Jean-Pierre Laffargue

The main difference between these models is households consumption behaviour. Mésange is a Keynesian macroeconometric model that rests on a Keynesian-inspired function, in which consumption is highly sensitive to current household income. Égée is a dynamic general equilibrium model in which most households, described as Ricardian, optimize their decisions intertemporally. Their consumption is highly sensitive to their expectations about the future course of the economy and is therefore weakly determined by their current income. If all households were Ricardian, Égée would not contain a Keynesian multiplier. The long-term theoretical structures in both models are very similar, as are the qualitative effects that they attribute to fiscal policies. Wage equations have very different theoretical bases. In Mésange, the equations are the outcome of bargaining between social partners. In Égée, they are determined by labour supply.
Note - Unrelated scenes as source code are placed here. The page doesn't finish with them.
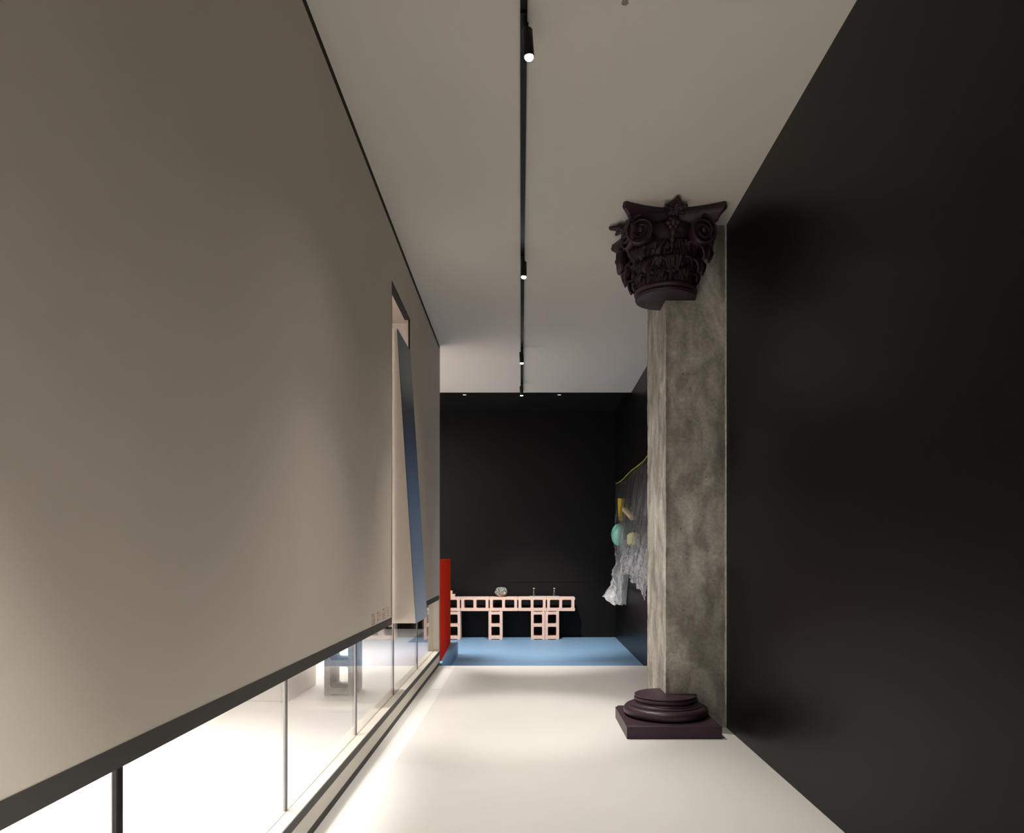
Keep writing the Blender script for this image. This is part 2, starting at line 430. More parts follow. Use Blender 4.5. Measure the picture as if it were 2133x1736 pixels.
# ------------------------------------------------------------------ concrete column
CX, CY = 0.789, 4.11
bm = bmesh.new()
nx, ny, nzv = 14, 22, 110
x0, x1, y0, y1 = CX + .002, 1.1395, CY + .002, 4.76
def colpt(x, y, z, edge):
    n = noise.noise(Vector((x * 3, y * 3, z * 3))) * .0022
    e = noise.noise(Vector((x * 9 + 5, y * 9, z * 16))) * .0065 * edge
    return n, e
per = [(x0 + (x1 - x0) * i / nx, y0) for i in range(nx)] + [(x1, y0 + (y1 - y0) * i / ny) for i in range(ny)] + \
      [(x1 - (x1 - x0) * i / nx, y1) for i in range(nx)] + [(x0, y1 - (y1 - y0) * i / ny) for i in range(ny)]
rings = []
for k in range(nzv + 1):
    z = ZC * k / nzv
    ring = []
    for (x, y) in per:
        n, e = colpt(x, y, z, 1.0 if (x < x0 + .01 and (y < y0 + .01 or y > y1 - .01)) else 0.0)
        dx = abs(n) + abs(e) if x < x0 + .001 else 0
        dy = abs(n) + abs(e) if y < y0 + .001 else 0
        ring.append(bm.verts.new((x + dx, y + dy, z)))
    rings.append(ring)
m_ = len(per)
for i in range(nzv):
    for k in range(m_):
        bm.faces.new((rings[i][k], rings[i][(k + 1) % m_], rings[i + 1][(k + 1) % m_], rings[i + 1][k]))
bm.faces.new(rings[0][::-1]); bm.faces.new(rings[-1])
colo = empty('concrete_column', (CX + .17, CY + .3, 0))
tag(colo, 'tall raw concrete column standing against the black right wall', 'column')
o = link('shaft', bm, M_conc, colo); o.matrix_parent_inverse = Matrix.Translation(-colo.location)
# ragged mortar joint between shaft and wall
bm = bmesh.new()
zs = [ZC * i / 160 for i in range(161)]
prev = None
for z in zs:
    wv = .006 + .007 * abs(noise.noise(Vector((3, 1, z * 14)))) + .004 * abs(noise.noise(Vector((3, 7, z * 50))))
    dpt = .004 + .004 * abs(noise.noise(Vector((9, 1, z * 22))))
    xr = XR(4.1) - .0005
    q = [bm.verts.new((xr - wv, CY + .003, z)), bm.verts.new((xr - wv, CY - dpt * .6, z)), bm.verts.new((xr, CY - dpt, z)), bm.verts.new((xr, CY + .003, z))]
    if prev:
        for k in range(4): bm.faces.new((prev[k], prev[(k + 1) % 4], q[(k + 1) % 4], q[k]))
    else: bm.faces.new(q)
    prev = q
bm.faces.new(prev[::-1])
o = link('mortar_joint', bm, mat('pale_mortar', (0.55, 0.52, 0.47), 0.9, var=0.25, scale=40), colo)
o.matrix_parent_inverse = Matrix.Translation(-colo.location); o['label'] = 'ragged pale mortar joint'

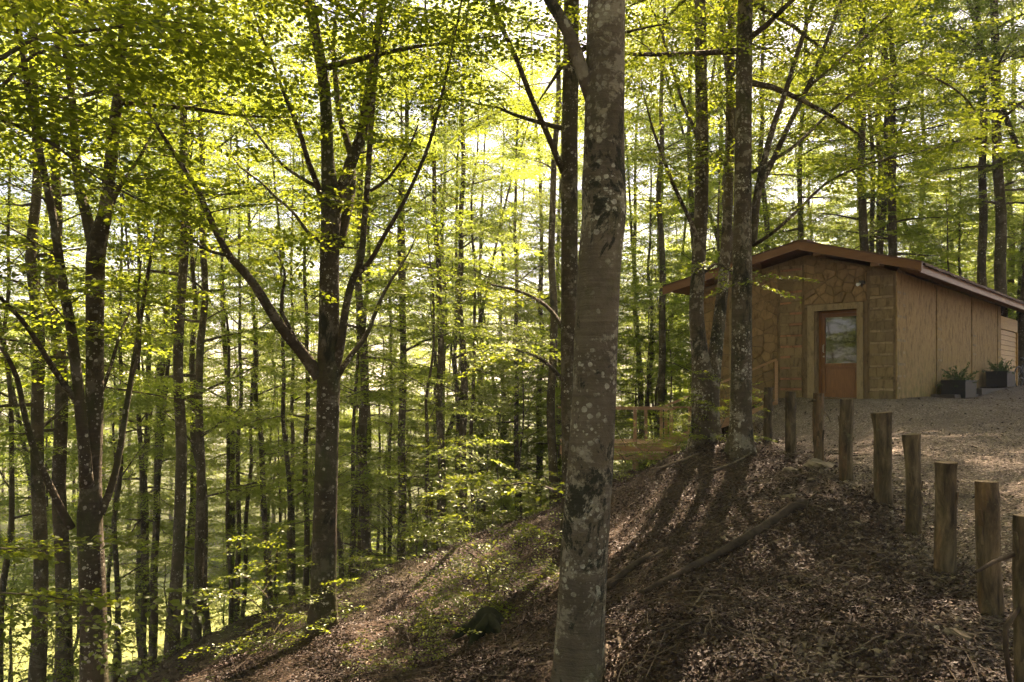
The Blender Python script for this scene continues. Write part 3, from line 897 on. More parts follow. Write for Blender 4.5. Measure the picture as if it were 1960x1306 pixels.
# trees that stand round the yard and give it its shade; some show only their boughs
for x, y, v, s, lab in [
        (13.5, 30.5, 0, 1.05, "tall beech behind the cabin's middle"), (19.5, 27.0, 2, 1.0, "beech beyond the cabin's far timber end"),
        (16.0, 36.0, 2, 1.0, "straight beech in the wood behind the cabin"), (22.0, 35.0, 0, 1.05, "tall beech far behind the cabin's timber end"),
        (9.0, 29.0, 10, .95, "forked beech just behind the cabin's hidden long side"),
        (17.5, 18.0, 0, 1.0, "beech overhanging the yard from beyond the planters"),
        (12.5, 10.0, 2, 1.0, "beech overhanging the gravel from outside the picture"),
        (9.5, 2.5, 2, 1.0, "beech beside the camera, outside the picture"),
        *[(x, y, v, 1.0, "beech of the wood behind the camera, outside the picture") for x, y, v in ((-9,2.5,0),(-13,7,2),(-9,-5,1),(-2,-9,4),(3,-13,0),(9,-8,2),(14,-2,0),(17,5,1),(20,12,4),(24,19,0),(-15,-1,4),(-6,-14,2),(9,-15,1),(15,-11,0),(-16,13,3),(24,2,2),(-20,6,0),(-23,13,2),(-25,1,4),(-13,15,1))],  # unseen trees, added to filter the light here and fill the door's reflection
        (-4.5, -3.0, 0, 1.0, "beech behind the camera on the slope side"), (3.5, -6.0, 2, 1.0, "beech behind the camera on the yard side")]:
    plant_tree("beech_tree", v, x, y, lab, "tree", "beeches round the yard", s)

# the rest of the wood
taken = [((px - CX) / F * Y, Y) for px, Y, *_ in KNOWN] + [(13.5, 30.5), (19.5, 27), (16, 36), (22, 35), (9, 29)]


def free(x, y, dmin):
    if ((x + 27) / 15) ** 2 + ((y - 50) / 15) ** 2 < 1: return False
    # corridor towards the sun, kept clear of trees so the bank's crest is lit
    t = (x + .5) * .342 + (y - 19.5) * .94
    if 0 < t < 11 and abs((x + .5) * .94 - (y - 19.5) * .342) < 2.2: return False
    u = (x - 8.62) * .743 - (y - 18.19) * .669; w = (x - 8.62) * .669 + (y - 18.19) * .743
    if -7 < u < 2.5 and -3 < w < 16: return False
    return all((x - a) ** 2 + (y - b) ** 2 > dmin * dmin for a, b in taken)


rr = np.random.default_rng(55)
n_f = 0
for x, y in ((-1.6, 39), (.4, 45), (-3.6, 43), (1.2, 36), (9.6, 37), (6.4, 41), (4.0, 45), (7.4, 33), (7.8, 40), (11.5, 38), (-6.5, 38), (2.2, 48), (-3.0, 35), (-.3, 42), (2.4, 41), (-9.5, 41), (5.2, 46), (-15, 33), (-18, 31), (-20, 36.5), (-13, 38), (-16.5, 41), (-11, 45), (-21, 32)):
    taken.append((x, y))
    plant_tree("beech_tree", int(rr.choice([1, 2, 4, 5])), x, y, "one of the crowded distant beeches filling the wood down the valley", "tree", "distant beeches of the wood", 1.05)
for it in range(6000):
    if n_f >= 120: break
    y = 29 + 18 * rr.random() if it < 130 else 72 + 45 * rr.random() ** 1.3
    x = rr.uniform(-.72, .72) * y + rr.uniform(-4, 4)
    if not free(x, y, 4.0): continue
    taken.append((x, y)); n_f += 1
    plant_tree("beech_tree", int(rr.choice([1, 3, 4, 5, 5] if y < 50 else [0, 2, 0, 2, 4])), x, y, "one of the crowded distant beeches filling the wood down the valley", "tree", "distant beeches of the wood", float(rr.uniform(.85, 1.15)))
n_p = 0
for _ in range(4000):
    if n_p >= 20: break
    y = 23 + 26 * rr.random()
    x = rr.uniform(-.45, .10) * y
    if not free(x, y, 1.5): continue
    taken.append((x, y)); n_p += 1
    plant_tree("slender_beech", 9, x, y, "one of the slender dark beech poles crowding the wood past the crest", "tree", "slender poles of the wood", float(rr.uniform(.85, 1.05)), float(rr.uniform(.6, 1.0)))
n_u = 0
taken2 = list(taken)
for _ in range(6000):
    if n_u >= 140: break
    y = 21 + 26 * rr.random() if n_u < 80 else 34 + 15 * rr.random()
    x = rr.uniform(-.68, .72) * y
    if x > 2 and y < 27: continue
    if x / y < -.42 and rr.random() < .7: continue
    if not free(x, y, 1.25): continue
    taken.append((x, y)); n_u += 1
    plant_tree("young_beech", int(rr.choice([6, 7, 8, 6, 8])), x, y, "one of the leafy young beeches of the undergrowth below the slope", "young tree", "young beeches under the wood", float(rr.uniform(.8, 1.2)))

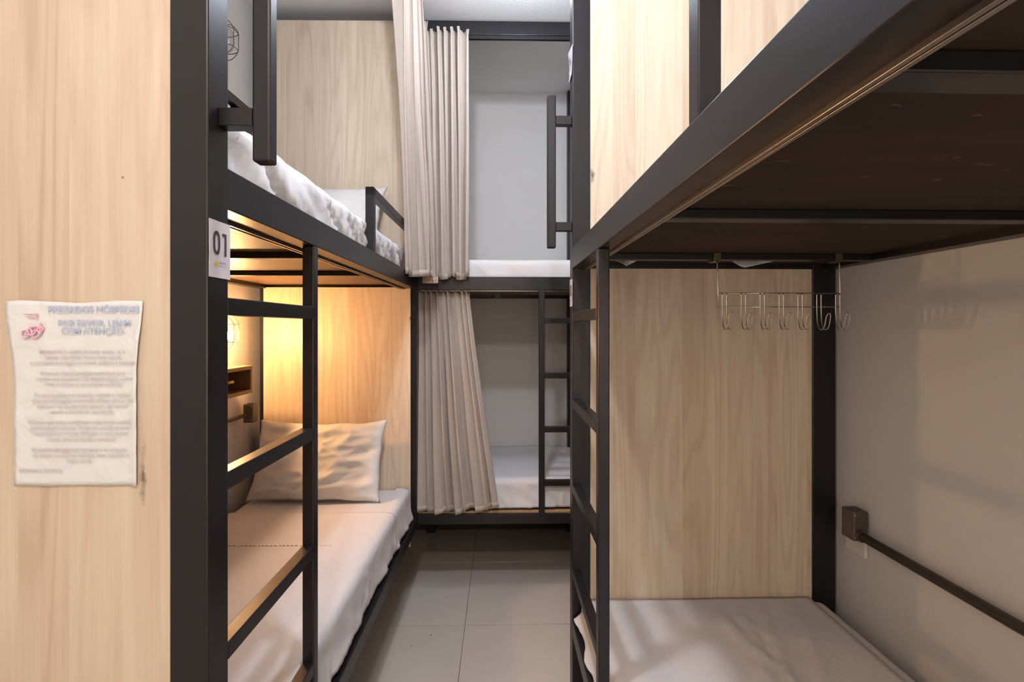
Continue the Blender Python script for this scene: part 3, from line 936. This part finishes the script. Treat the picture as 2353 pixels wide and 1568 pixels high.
# ---------------------------------------------------------------- conduits
def conduit_line(fr, name, uw, uc, zc, v0, vb0, vb1, zb0, zb1, rad, label, plate=None):
    r = root(name, fr, (uc, (v0 + vb1) / 2, zc), label, 'conduit')
    tube('pipe', [[(uc, v0, zc), (uc, vb0 - 0.002, zc)]], rad, M['conduit'], r, n=16)
    s = 1 if uw > 0 else -1
    dep = 0.052
    bm = bmesh.new(); bm_box(bm, (uw - s * dep, vb0, zb0), (uw - s * .001, vb1, zb1), 0.005)
    o = finish('junction_box', mesh_of(bm, 'jb'), M['conduit_box'], r)
    bm = bmesh.new(); bm_tube(bm, [(uc, vb0 - .012, zc), (uc, vb0 + .001, zc)], rad * 1.35, 16)
    c = finish('collar', mesh_of(bm, 'collar'), M['conduit_box'], r, smooth=False)
    bm = bmesh.new()
    bmesh.ops.create_cone(bm, cap_ends=True, segments=20, radius1=.017, radius2=.017, depth=.003, matrix=Matrix.Translation((uw - s * .027, (vb0 + vb1) / 2, zb1 + .0012)))
    finish('cap', mesh_of(bm, 'cap'), M['conduit'], r)
    for zz in (zb0 + .012, zb1 - .012):
        bm = bmesh.new()
        bmesh.ops.create_uvsphere(bm, u_segments=10, v_segments=6, radius=.003, matrix=Matrix.Translation((uw - s * (dep - .006), vb0, zz)))
        finish('screw', mesh_of(bm, 'screw'), M['chrome'], r)
    return r
conduit_line(FL, 'electrical_conduit', -1.366, -1.345, 1.0475, 0.93, 2.69, 2.745, 1.004, 1.100, 0.0095, 'grey conduit with junction box on the wall beside the lower left pillow')
conduit_line(FR, 'electrical_conduit', 1.236, 1.207, 0.806, -0.12, 1.690, 1.752, 0.786, 0.884, 0.0145, 'thick dark conduit with junction box running along the right wall')
tag(box('cover_plate', (1.229, 1.70, 0.722), (1.241, 1.795, 0.812), M['white_plastic'], None, FR, .002),
    'small cream blanking plate on the right wall under the junction box', 'plate')

# ---------------------------------------------------------------- hook rack under the right bunk
rk = root('hook_rack', FR, (0.88, 1.6, 1.58), 'chrome wire over bar rack with seven double hooks under the right bunk', 'hook rack')
V0 = 1.598
tube('rod', [[(0.686, V0, 1.606), (1.080, V0, 1.606)]], 0.0017, M['chrome'], rk)
tube('rod', [[(0.686, V0, 1.563), (1.080, V0, 1.563)]], 0.0017, M['chrome'], rk)
for u in (0.689, 1.077):
    tube('hanger_wire', [[(u, V0 + .001, 1.561), (u - .001, V0, 1.61), (u - .003, V0, 1.70), (u - .003, V0, 1.707)]], 0.0022, M['chrome'], rk)
    boxes('clip', [((u - .0125, 1.6000, 1.7075), (u + .0095, 1.6050, 1.7325)), ((u - .0125, 1.6000, 1.7055), (u + .0095, 1.6450, 1.7105))], M['clip'], rk, None, .0004)
    bm = bmesh.new()
    bmesh.ops.create_cone(bm, cap_ends=True, segments=12, radius1=.003, radius2=.002, depth=.003, matrix=Matrix.Translation((u, 1.5990, 1.722)) @ Matrix.Rotation(math.pi / 2, 4, 'X'))
    finish('rivet', mesh_of(bm, 'rivet'), M['chrome'], rk)
hook0 = None
for i in range(7):
    u = 0.702 + i * 0.0600
    if hook0 is None:
        w = 0.0068
        side = lambda s: [(s * w, 0, 0.026), (s * w, 0, -.02), (s * w, -.003, -.062), (s * w, -.012, -.083), (s * w, -.026, -.0875), (s * w, -.038, -.078), (s * w, -.046, -.052)]
        pth = smooth_path(side(-1)) + smooth_path([(-w, -.046, -.052), (-w * .7, -.049, -.042), (0, -.050, -.038), (w * .7, -.049, -.042), (w, -.046, -.052)])[1:-1] + smooth_path(side(1))[::-1]
        bm = bmesh.new(); bm_tube(bm, pth, 0.0016, 7)
        me = mesh_of(bm, 'hook'); me.materials.append(M['chrome'])
        for p in me.polygons: p.use_smooth = True
        hook0 = me
    h = bpy.data.objects.new('hook', hook0); COL.objects.link(h); h.parent = rk
    h.location = (u + .005 - 0.88, V0 - .003 - 1.6, 1.58 - 1.58)

# every helper property off the objects again
for o in bpy.data.objects:
    if 'org' in o: del o['org']

GROUPS = {'bunk_bed': 'black steel bunk beds', 'mattress': 'sheeted mattresses on the bunk beds', 'pillow': 'white pillows on the left bunk',
          'curtain': 'beige bunk curtains', 'number_sign': 'number cards on the bunk posts', 'wall_lamp': 'caged lamps on the left wall',
          'niche_shelf': 'niche boxes on the left wall', 'electrical_conduit': 'wall conduits with junction boxes'}
for o in bpy.data.objects:
    k = o.name.split('.')[0]
    if o.parent is None and k in GROUPS: o['group'] = GROUPS[k]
Despite this, the equations have similar analytical forms, but the employment elasticity of wages is much lower in Mésange, resulting in greater fiscal-policy effects. With a few exceptions, the short- and long-term effects of fiscal policies differ significantly between Mésange and Égée. In both models, the effects are highly sensitive to the real and nominal rigidities introduced and to the values of the parameters that determine the relative strengths of these rigidities. In Mésange, the rigidities are largely ad-hoc and merely introduce error-correction adjustments into equilibrium equations whose theoretical status is clear. In Égée, they are rooted in theoretically firmer ground, although their list and detailed specification rest on foundations that may sometimes seem weak. A notable difference between the two models is their pace of convergence towards long-term equilibrium, which is much slower in Mésange.